→ Information shown:
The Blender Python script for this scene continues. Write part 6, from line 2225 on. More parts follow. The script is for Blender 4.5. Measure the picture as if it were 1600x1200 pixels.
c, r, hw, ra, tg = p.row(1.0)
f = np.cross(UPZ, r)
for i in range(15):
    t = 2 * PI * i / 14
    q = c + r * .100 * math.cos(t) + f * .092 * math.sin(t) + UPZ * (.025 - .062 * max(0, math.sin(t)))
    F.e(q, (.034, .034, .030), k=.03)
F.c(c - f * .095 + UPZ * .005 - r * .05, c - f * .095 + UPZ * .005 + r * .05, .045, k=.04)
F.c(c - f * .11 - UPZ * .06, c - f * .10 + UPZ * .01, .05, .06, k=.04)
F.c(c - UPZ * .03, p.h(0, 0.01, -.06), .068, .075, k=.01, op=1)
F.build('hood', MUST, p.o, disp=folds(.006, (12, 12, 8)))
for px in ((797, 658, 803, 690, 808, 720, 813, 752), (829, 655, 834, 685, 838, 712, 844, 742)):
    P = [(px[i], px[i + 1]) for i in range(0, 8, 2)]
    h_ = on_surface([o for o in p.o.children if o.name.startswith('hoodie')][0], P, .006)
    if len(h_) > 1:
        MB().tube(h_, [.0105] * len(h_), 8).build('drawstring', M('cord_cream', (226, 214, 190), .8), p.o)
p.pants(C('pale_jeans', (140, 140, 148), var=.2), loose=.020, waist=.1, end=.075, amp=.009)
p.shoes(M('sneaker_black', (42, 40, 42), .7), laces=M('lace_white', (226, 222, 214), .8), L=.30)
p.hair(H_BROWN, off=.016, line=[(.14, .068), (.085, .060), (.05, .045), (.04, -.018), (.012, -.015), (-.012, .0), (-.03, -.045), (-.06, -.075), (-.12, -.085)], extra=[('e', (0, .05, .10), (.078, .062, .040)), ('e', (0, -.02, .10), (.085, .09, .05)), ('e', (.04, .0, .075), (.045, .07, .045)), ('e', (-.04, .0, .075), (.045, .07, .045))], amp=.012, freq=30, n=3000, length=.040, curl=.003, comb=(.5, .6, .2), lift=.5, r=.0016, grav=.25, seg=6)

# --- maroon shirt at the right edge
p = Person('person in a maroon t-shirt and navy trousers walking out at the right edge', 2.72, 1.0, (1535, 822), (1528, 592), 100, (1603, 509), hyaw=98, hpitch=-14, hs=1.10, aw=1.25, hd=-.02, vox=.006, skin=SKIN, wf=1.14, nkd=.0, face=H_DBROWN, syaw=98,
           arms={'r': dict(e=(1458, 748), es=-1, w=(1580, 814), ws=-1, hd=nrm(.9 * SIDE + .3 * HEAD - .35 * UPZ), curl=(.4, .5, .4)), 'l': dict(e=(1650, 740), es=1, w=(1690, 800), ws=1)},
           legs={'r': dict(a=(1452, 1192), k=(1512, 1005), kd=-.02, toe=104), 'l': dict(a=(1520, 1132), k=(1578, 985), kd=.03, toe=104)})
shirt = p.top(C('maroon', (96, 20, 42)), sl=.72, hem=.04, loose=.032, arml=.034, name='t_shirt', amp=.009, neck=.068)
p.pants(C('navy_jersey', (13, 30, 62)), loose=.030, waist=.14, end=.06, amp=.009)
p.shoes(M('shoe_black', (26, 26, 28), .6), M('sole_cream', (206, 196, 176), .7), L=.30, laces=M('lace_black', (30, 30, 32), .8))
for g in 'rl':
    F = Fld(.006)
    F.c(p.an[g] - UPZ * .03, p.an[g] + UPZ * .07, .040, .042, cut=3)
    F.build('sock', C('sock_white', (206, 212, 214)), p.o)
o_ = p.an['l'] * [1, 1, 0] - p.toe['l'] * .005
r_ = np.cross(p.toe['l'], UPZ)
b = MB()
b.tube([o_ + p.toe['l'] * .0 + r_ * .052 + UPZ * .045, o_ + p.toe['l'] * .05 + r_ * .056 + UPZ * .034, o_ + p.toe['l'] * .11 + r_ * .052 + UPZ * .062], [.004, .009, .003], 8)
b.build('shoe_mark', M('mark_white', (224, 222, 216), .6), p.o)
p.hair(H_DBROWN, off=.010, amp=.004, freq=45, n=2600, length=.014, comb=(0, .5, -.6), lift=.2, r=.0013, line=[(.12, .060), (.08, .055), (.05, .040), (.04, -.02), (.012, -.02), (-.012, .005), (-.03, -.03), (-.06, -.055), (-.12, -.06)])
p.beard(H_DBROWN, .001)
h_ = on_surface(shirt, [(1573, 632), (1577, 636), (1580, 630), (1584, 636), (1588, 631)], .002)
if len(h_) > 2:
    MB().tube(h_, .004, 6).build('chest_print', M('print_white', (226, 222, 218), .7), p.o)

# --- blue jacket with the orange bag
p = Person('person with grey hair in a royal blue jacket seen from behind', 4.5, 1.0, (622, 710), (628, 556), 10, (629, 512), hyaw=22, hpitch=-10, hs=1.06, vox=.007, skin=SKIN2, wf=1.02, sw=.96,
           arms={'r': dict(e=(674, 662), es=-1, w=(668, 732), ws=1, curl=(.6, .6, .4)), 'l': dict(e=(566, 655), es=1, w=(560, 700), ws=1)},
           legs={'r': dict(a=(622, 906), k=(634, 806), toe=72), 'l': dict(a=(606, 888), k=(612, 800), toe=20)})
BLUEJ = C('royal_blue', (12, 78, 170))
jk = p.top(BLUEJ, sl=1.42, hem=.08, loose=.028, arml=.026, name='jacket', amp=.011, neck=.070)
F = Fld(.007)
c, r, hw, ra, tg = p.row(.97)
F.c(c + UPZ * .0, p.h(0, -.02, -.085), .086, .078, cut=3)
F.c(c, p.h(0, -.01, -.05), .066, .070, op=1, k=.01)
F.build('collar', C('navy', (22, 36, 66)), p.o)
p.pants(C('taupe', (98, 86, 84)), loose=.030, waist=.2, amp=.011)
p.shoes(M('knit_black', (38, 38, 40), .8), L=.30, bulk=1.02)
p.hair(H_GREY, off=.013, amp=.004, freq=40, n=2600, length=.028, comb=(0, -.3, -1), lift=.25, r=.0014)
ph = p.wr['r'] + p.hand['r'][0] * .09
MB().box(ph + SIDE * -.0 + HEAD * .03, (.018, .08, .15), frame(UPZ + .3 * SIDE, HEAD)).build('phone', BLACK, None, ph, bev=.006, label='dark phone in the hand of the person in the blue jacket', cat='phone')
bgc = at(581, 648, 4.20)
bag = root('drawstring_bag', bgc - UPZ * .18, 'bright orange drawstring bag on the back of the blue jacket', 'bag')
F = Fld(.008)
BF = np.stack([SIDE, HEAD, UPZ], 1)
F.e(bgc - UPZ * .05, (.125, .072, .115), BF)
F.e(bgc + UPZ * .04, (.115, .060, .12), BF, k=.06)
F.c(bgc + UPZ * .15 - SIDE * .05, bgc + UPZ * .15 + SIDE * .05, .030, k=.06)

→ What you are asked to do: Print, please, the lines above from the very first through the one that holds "r=.0016, grav=.25, seg=6)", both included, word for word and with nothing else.

→ Result of this task:
The Blender Python script for this scene continues. Write part 6, from line 2225 on. More parts follow. The script is for Blender 4.5. Measure the picture as if it were 1600x1200 pixels.
c, r, hw, ra, tg = p.row(1.0)
f = np.cross(UPZ, r)
for i in range(15):
    t = 2 * PI * i / 14
    q = c + r * .100 * math.cos(t) + f * .092 * math.sin(t) + UPZ * (.025 - .062 * max(0, math.sin(t)))
    F.e(q, (.034, .034, .030), k=.03)
F.c(c - f * .095 + UPZ * .005 - r * .05, c - f * .095 + UPZ * .005 + r * .05, .045, k=.04)
F.c(c - f * .11 - UPZ * .06, c - f * .10 + UPZ * .01, .05, .06, k=.04)
F.c(c - UPZ * .03, p.h(0, 0.01, -.06), .068, .075, k=.01, op=1)
F.build('hood', MUST, p.o, disp=folds(.006, (12, 12, 8)))
for px in ((797, 658, 803, 690, 808, 720, 813, 752), (829, 655, 834, 685, 838, 712, 844, 742)):
    P = [(px[i], px[i + 1]) for i in range(0, 8, 2)]
    h_ = on_surface([o for o in p.o.children if o.name.startswith('hoodie')][0], P, .006)
    if len(h_) > 1:
        MB().tube(h_, [.0105] * len(h_), 8).build('drawstring', M('cord_cream', (226, 214, 190), .8), p.o)
p.pants(C('pale_jeans', (140, 140, 148), var=.2), loose=.020, waist=.1, end=.075, amp=.009)
p.shoes(M('sneaker_black', (42, 40, 42), .7), laces=M('lace_white', (226, 222, 214), .8), L=.30)
p.hair(H_BROWN, off=.016, line=[(.14, .068), (.085, .060), (.05, .045), (.04, -.018), (.012, -.015), (-.012, .0), (-.03, -.045), (-.06, -.075), (-.12, -.085)], extra=[('e', (0, .05, .10), (.078, .062, .040)), ('e', (0, -.02, .10), (.085, .09, .05)), ('e', (.04, .0, .075), (.045, .07, .045)), ('e', (-.04, .0, .075), (.045, .07, .045))], amp=.012, freq=30, n=3000, length=.040, curl=.003, comb=(.5, .6, .2), lift=.5, r=.0016, grav=.25, seg=6)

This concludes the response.